** Directions for this task **
Please transcribe the data that follows without the pictures, keeping every word the same.

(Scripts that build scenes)
•••

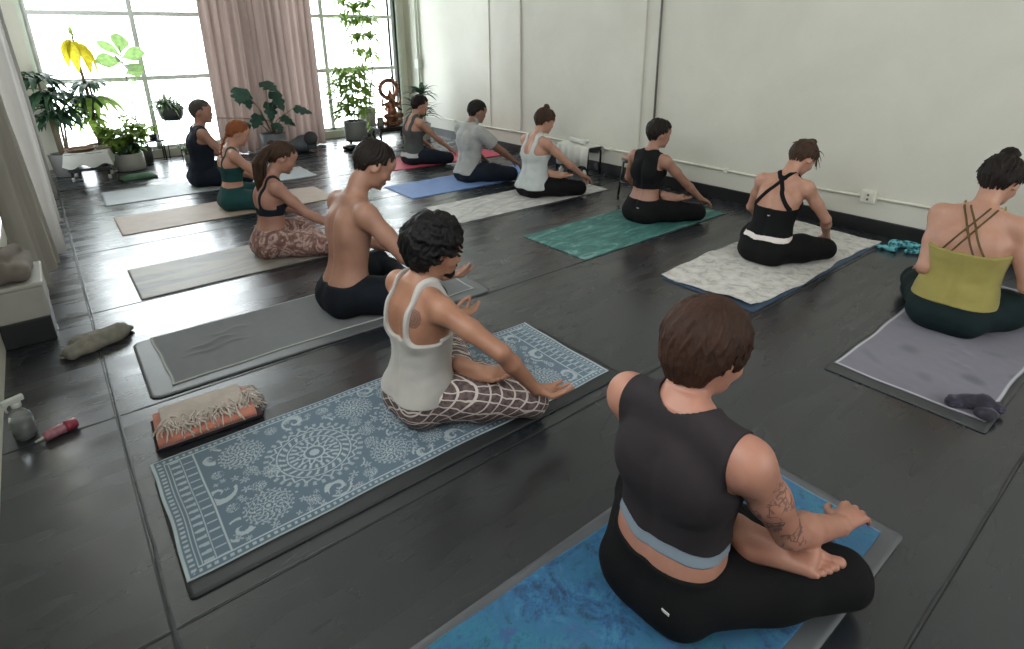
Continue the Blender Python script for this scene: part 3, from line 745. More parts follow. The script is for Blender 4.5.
def wrinkle(seed, amp, freq=9, ridges=()):
    def f(X, Y):
        z = np.clip(sines(X, Y, seed, freq, 6), 0, 1) * amp
        for (x0, y0, x1, y1, h, w) in ridges:
            L = (x1 - x0) ** 2 + (y1 - y0) ** 2; t = np.clip(((X - x0) * (x1 - x0) + (Y - y0) * (y1 - y0)) / L, 0, 1)
            wob = .012 * np.sin(t * 9 + x0 * 7); d = np.hypot(X - x0 - t * (x1 - x0), Y - y0 - t * (y1 - y0) - wob); z = z + h * np.exp(-(d / w) ** 2) * np.sin(math.pi * np.clip(t, .02, .98)) ** .5
        return z
    return f
def edge_warp(x0, x1, y0, y1, seed, a=.006):
    rg = np.random.RandomState(seed); ph = rg.rand(4) * 6
    def f(X, Y):
        u = (X - x0) / (x1 - x0) * 2 - 1; v = (Y - y0) / (y1 - y0) * 2 - 1
        return X + a * u * np.sin(Y * 7 + ph[0]) * abs(u) ** 3 + .4 * a * np.sin(Y * 23 + ph[1]) * u ** 5, Y + a * v * np.sin(X * 5 + ph[2]) * abs(v) ** 3 + .4 * a * np.sin(X * 17 + ph[3]) * v ** 5
    return f
def round_warp(x0, x1, y0, y1, r):
    """pull the four corners in to a radius"""
    def f(X, Y):
        cx, cy = (x0 + x1) / 2, (y0 + y1) / 2; hx, hy = (x1 - x0) / 2, (y1 - y0) / 2; ax, ay = np.abs(X - cx), np.abs(Y - cy)
        dx, dy = ax - (hx - r), ay - (hy - r); m = (dx > 0) & (dy > 0); d = np.hypot(dx, dy) + 1e-9; mx = np.maximum(dx, dy)
        nx = np.where(m, hx - r + dx * mx / d, ax); ny = np.where(m, hy - r + dy * mx / d, ay)
        return cx + np.sign(X - cx) * nx, cy + np.sign(Y - cy) * ny
    return f
def flat_mat(label, x0, x1, y0, y1, mat, rz=0, z=0, th=.005, rnd=.012, name='yoga_mat', cat='yoga mat', curl=0, seed=1, grp='yoga mats'):
    cx, cy = (x0 + x1) / 2, (y0 + y1) / 2; hx, hy = (x1 - x0) / 2, (y1 - y0) / 2
    def hf(X, Y): return .0006 + curl * np.clip((-X / hx - .93) / .07, 0, 1) ** 2 + 0 * Y
    o = height_sheet(name, -hx, hx, -hy, hy, 120, 44, hf, mat, None, th, warp=round_warp(-hx, hx, -hy, hy, rnd))
    o.location = (cx, cy, z); o.rotation_euler = (0, 0, rz); return tag(o, label, cat, grp)
def towel(label, x0, x1, y0, y1, mat, hf, rz=0, z=.006, th=.0035, seed=1, nx=200, ny=76, colf=None, warp=.006, name='yoga_towel', grp='towels laid over mats'):
    cx, cy = (x0 + x1) / 2, (y0 + y1) / 2; hx, hy = (x1 - x0) / 2, (y1 - y0) / 2
    o = height_sheet(name, -hx, hx, -hy, hy, nx, ny, lambda X, Y: hf(X, Y) + .0004, mat, None, th, colf=colf, warp=edge_warp(-hx, hx, -hy, hy, seed, warp))
    o.location = (cx, cy, z); o.rotation_euler = (0, 0, rz); return tag(o, label, 'towel', grp)

# left row
flat_mat('pale grey yoga mat, farthest of the left row by the window', .31, 2.36, 6.56, 7.2, noise_mat('pale_grey_mat', [(.3, '8b9297'), (.7, '9aa1a5')], 6, rough=.5), -.03)
flat_mat('tan yoga mat under the red-haired person', .31, 2.12, 5.44, 6.07, noise_mat('tan_mat', [(.3, '8f7d6e'), (.7, 'a08d7d')], 5, rough=.6), -.005)
flat_mat('grey and tan marbled yoga mat under the person in marbled leggings', .235, 2.03, 3.93, 4.55, noise_mat('marbled_grey_tan_mat', [(.32, '6b6a69'), (.45, '7c7976'), (.55, '8f8579'), (.7, '83807e')], 2.6, 5, 1.6, .5, (.6, 1.6, 1)), 0)
flat_mat('wide grey yoga mat with rounded corners under the shirtless person', .11, 1.97, 2.68, 3.32, simple('grey_rubber_mat', '5d6062', .45, var=.08), -.01, th=.006, rnd=.05)
def edge_col(base, edge, hx, hy, w=.012, dark=None, seed=3, amp=.12):
    def f(X, Y):
        e = np.minimum(hx - np.abs(X), hy - np.abs(Y)); v = 1 + amp * sines(X, Y, seed, 14, 8) + amp * .6 * sines(X, Y, seed + 1, 60, 8)
        c = rgb(base)[None, None, :] * v[..., None]; m = (e < w)[..., None]; return np.where(m, rgb(edge), c)
    return f
towel('grey-green microfibre towel with a pale edge on the rounded grey mat', .20, 1.90, 2.76, 3.32, pattern_mat('grey_green_towel_cloth'),
      wrinkle(3, .0018, 6, [(-.72, .0, -.50, .05, .012, .016), (-.75, -.06, -.45, -.03, .010, .012), (-.6, .10, -.4, .12, .006, .02)]), -.005, z=.0068, seed=4, colf=edge_col('65686a', 'a3a6a2', .85, .28, .008), nx=240, ny=90)
flat_mat('black yoga mat under the blue tapestry towel', .03, 1.865, 1.51, 2.12, simple('black_rubber_mat', '26282a', .5, var=.1), -.003, th=.006, rnd=.02)

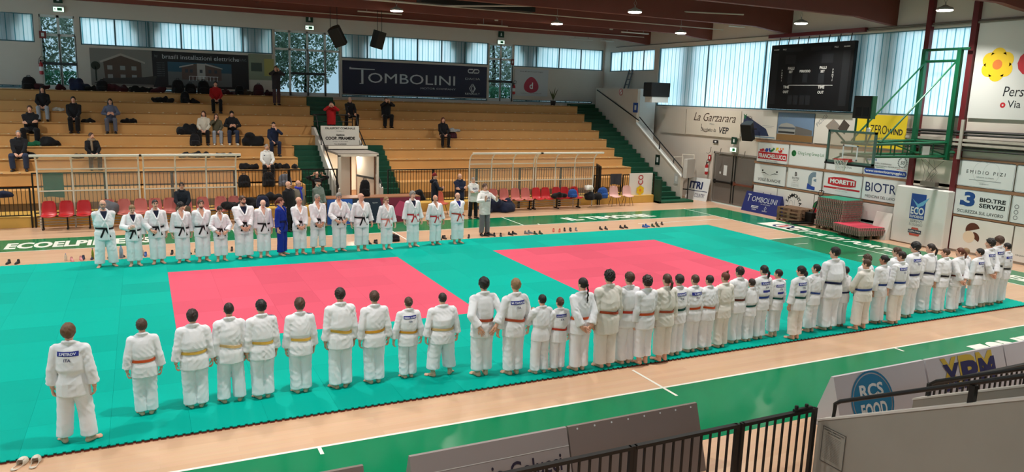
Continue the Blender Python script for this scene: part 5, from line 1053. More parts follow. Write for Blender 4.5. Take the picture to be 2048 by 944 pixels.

•••

** Output for this task **
Continue the Blender Python script for this scene: part 3, from line 745. More parts follow. The script is for Blender 4.5.
def wrinkle(seed, amp, freq=9, ridges=()):
    def f(X, Y):
        z = np.clip(sines(X, Y, seed, freq, 6), 0, 1) * amp
        for (x0, y0, x1, y1, h, w) in ridges:
            L = (x1 - x0) ** 2 + (y1 - y0) ** 2; t = np.clip(((X - x0) * (x1 - x0) + (Y - y0) * (y1 - y0)) / L, 0, 1)
            wob = .012 * np.sin(t * 9 + x0 * 7); d = np.hypot(X - x0 - t * (x1 - x0), Y - y0 - t * (y1 - y0) - wob); z = z + h * np.exp(-(d / w) ** 2) * np.sin(math.pi * np.clip(t, .02, .98)) ** .5
        return z
    return f
def edge_warp(x0, x1, y0, y1, seed, a=.006):
    rg = np.random.RandomState(seed); ph = rg.rand(4) * 6
    def f(X, Y):
        u = (X - x0) / (x1 - x0) * 2 - 1; v = (Y - y0) / (y1 - y0) * 2 - 1
        return X + a * u * np.sin(Y * 7 + ph[0]) * abs(u) ** 3 + .4 * a * np.sin(Y * 23 + ph[1]) * u ** 5, Y + a * v * np.sin(X * 5 + ph[2]) * abs(v) ** 3 + .4 * a * np.sin(X * 17 + ph[3]) * v ** 5
    return f
def round_warp(x0, x1, y0, y1, r):
    """pull the four corners in to a radius"""
    def f(X, Y):
        cx, cy = (x0 + x1) / 2, (y0 + y1) / 2; hx, hy = (x1 - x0) / 2, (y1 - y0) / 2; ax, ay = np.abs(X - cx), np.abs(Y - cy)
        dx, dy = ax - (hx - r), ay - (hy - r); m = (dx > 0) & (dy > 0); d = np.hypot(dx, dy) + 1e-9; mx = np.maximum(dx, dy)
        nx = np.where(m, hx - r + dx * mx / d, ax); ny = np.where(m, hy - r + dy * mx / d, ay)
        return cx + np.sign(X - cx) * nx, cy + np.sign(Y - cy) * ny
    return f
def flat_mat(label, x0, x1, y0, y1, mat, rz=0, z=0, th=.005, rnd=.012, name='yoga_mat', cat='yoga mat', curl=0, seed=1, grp='yoga mats'):
    cx, cy = (x0 + x1) / 2, (y0 + y1) / 2; hx, hy = (x1 - x0) / 2, (y1 - y0) / 2
    def hf(X, Y): return .0006 + curl * np.clip((-X / hx - .93) / .07, 0, 1) ** 2 + 0 * Y
    o = height_sheet(name, -hx, hx, -hy, hy, 120, 44, hf, mat, None, th, warp=round_warp(-hx, hx, -hy, hy, rnd))
    o.location = (cx, cy, z); o.rotation_euler = (0, 0, rz); return tag(o, label, cat, grp)
def towel(label, x0, x1, y0, y1, mat, hf, rz=0, z=.006, th=.0035, seed=1, nx=200, ny=76, colf=None, warp=.006, name='yoga_towel', grp='towels laid over mats'):
    cx, cy = (x0 + x1) / 2, (y0 + y1) / 2; hx, hy = (x1 - x0) / 2, (y1 - y0) / 2
    o = height_sheet(name, -hx, hx, -hy, hy, nx, ny, lambda X, Y: hf(X, Y) + .0004, mat, None, th, colf=colf, warp=edge_warp(-hx, hx, -hy, hy, seed, warp))
    o.location = (cx, cy, z); o.rotation_euler = (0, 0, rz); return tag(o, label, 'towel', grp)

# left row
flat_mat('pale grey yoga mat, farthest of the left row by the window', .31, 2.36, 6.56, 7.2, noise_mat('pale_grey_mat', [(.3, '8b9297'), (.7, '9aa1a5')], 6, rough=.5), -.03)
flat_mat('tan yoga mat under the red-haired person', .31, 2.12, 5.44, 6.07, noise_mat('tan_mat', [(.3, '8f7d6e'), (.7, 'a08d7d')], 5, rough=.6), -.005)
flat_mat('grey and tan marbled yoga mat under the person in marbled leggings', .235, 2.03, 3.93, 4.55, noise_mat('marbled_grey_tan_mat', [(.32, '6b6a69'), (.45, '7c7976'), (.55, '8f8579'), (.7, '83807e')], 2.6, 5, 1.6, .5, (.6, 1.6, 1)), 0)
flat_mat('wide grey yoga mat with rounded corners under the shirtless person', .11, 1.97, 2.68, 3.32, simple('grey_rubber_mat', '5d6062', .45, var=.08), -.01, th=.006, rnd=.05)
def edge_col(base, edge, hx, hy, w=.012, dark=None, seed=3, amp=.12):
    def f(X, Y):
        e = np.minimum(hx - np.abs(X), hy - np.abs(Y)); v = 1 + amp * sines(X, Y, seed, 14, 8) + amp * .6 * sines(X, Y, seed + 1, 60, 8)
        c = rgb(base)[None, None, :] * v[..., None]; m = (e < w)[..., None]; return np.where(m, rgb(edge), c)
    return f
towel('grey-green microfibre towel with a pale edge on the rounded grey mat', .20, 1.90, 2.76, 3.32, pattern_mat('grey_green_towel_cloth'),
      wrinkle(3, .0018, 6, [(-.72, .0, -.50, .05, .012, .016), (-.75, -.06, -.45, -.03, .010, .012), (-.6, .10, -.4, .12, .006, .02)]), -.005, z=.0068, seed=4, colf=edge_col('65686a', 'a3a6a2', .85, .28, .008), nx=240, ny=90)
flat_mat('black yoga mat under the blue tapestry towel', .03, 1.865, 1.51, 2.12, simple('black_rubber_mat', '26282a', .5, var=.1), -.003, th=.006, rnd=.02)

Continue the Blender Python script for this scene: part 5, from line 1053. More parts follow. Write for Blender 4.5. Take the picture to be 2048 by 944 pixels.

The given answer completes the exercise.